Quran adalah kitab yang mengajarkan iman kepada hal yang gaib yang merupakan keniscayaan iman dan juga kitab yang mengajak manusia kepada Tauhid dan hari kebangkitan. Jika demikian maka tidak mungkin metode pengajaran Quran hanya berdasarkan atas metode eksperimentasi. Tapi harus diketahui pula bahwa pemikiran materialisme bukanlah pemikiran yang baru dan bisa kita saksikan pemikiran tersebut dalam sejarah-sejarah pemikiran dahulu.

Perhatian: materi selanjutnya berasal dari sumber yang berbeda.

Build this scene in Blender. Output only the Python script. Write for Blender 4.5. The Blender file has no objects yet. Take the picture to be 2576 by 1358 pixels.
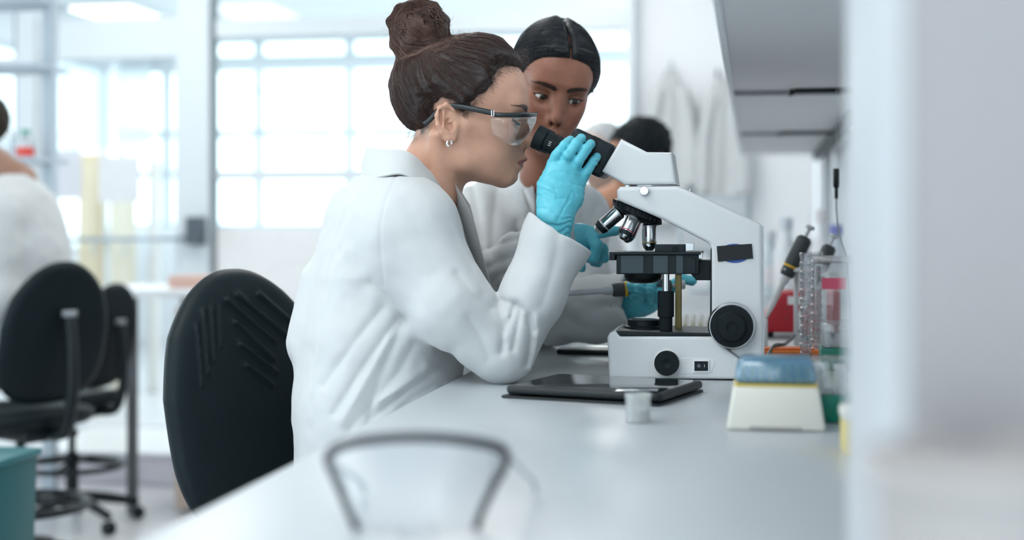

Misalnya kaum Nabi Musa as, setelah mereka berkali-kali melihat mukjizat Nabi Musa as akan tetapi sepulangnya dari Mesir mereka justru menyembah berhala karena mereka ingin menyembah Tuhan yang dapat dilihat. Sebagaimana yang dijelaskan dalam surah Al-Baqarah : 55, “Hai Musa, kami tidak akan beriman kepadamu sebelum kami melihat Allah dengan terang.” Sekarang ini pemikiran di atas terulang kembali. Mereka mengatakan bahwa kami tidak dapat menerima Tuhan yang tidak bisa berada dibawah pisau bedah. Mereka ini adalah orang-orang yang telah meninggalkan akal dan pemikiran mereka sendiri, bahkan mereka telah mengingkari fitrah mereka sendiri. Mereka inilah yang digolongkan sebagai orang-orang yang nilainya lebih rendah dari binatang.